Николай Троицкий
При жизни Петра Столыпина не раз забрасывали камнями, швыряли в него бомбами, стреляли и дострелили. Посмертно над его могилой долго и тщательно надругались большевики. Предъявляли народу столыпинский галстук – виселицу, и столыпинский вагон для перевозки зэков.
Однако Столыпин как исторический образ и бренд преодолел гонения. Его наследие изучают не меньше, а то и больше, чем работы его оппонента Ульянова-Ленина. И дело отнюдь не Ленина, а Столыпина, скорее сегодня живет и побеждает.
Его первый московский памятник, возле дома правительства, на видном месте, пожалуй, важнее сотен гипсовых, каменных, глиняных клонированных Ильичей. Он хотел десять-двадцать лет стабильной жизни для государства. Но всем мешал. И сверху, и снизу.

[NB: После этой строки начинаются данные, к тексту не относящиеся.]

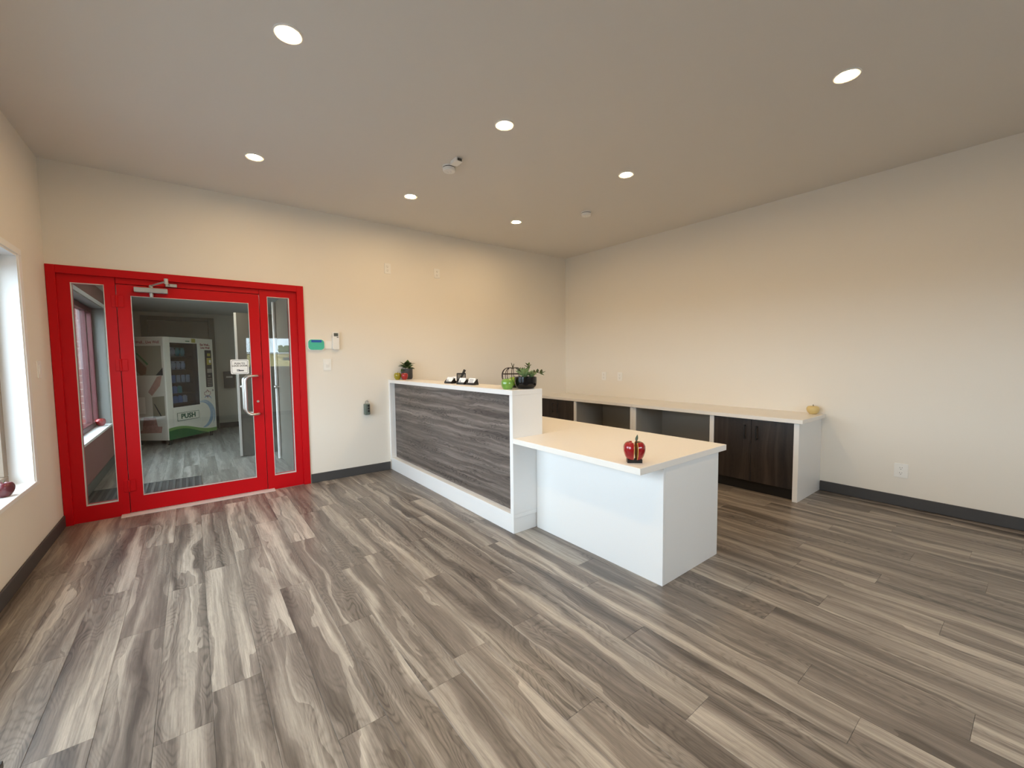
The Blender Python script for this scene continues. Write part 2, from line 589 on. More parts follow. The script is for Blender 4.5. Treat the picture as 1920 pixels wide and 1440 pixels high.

Дряхлеющее самодержавие боялось его революционного напора. Поджигатели гражданской войны и организаторы великих потрясений боялись, что Столыпин железной рукой уничтожит питательную почву для революций. А интеллигенция требовала от него гуманизма, как будто можно гуманностью одолеть бешеную стихию.
И в этих антисанитарных условиях ему приходилось двигать реформы, которые все, кому не лень, пытались торпедировать и пустить под откос. Счастливых реформаторов нигде не бывает. Но в России даже не так: хороший реформатор – мертвый реформатор.
Лишь после смерти им воздаются почести. Иногда, как в случае со Столыпиным, сто лет спустя. Да вопрос тут не совсем политический. Еще Высоцкий писал: "Не скажу про живых, но покойников мы бережем".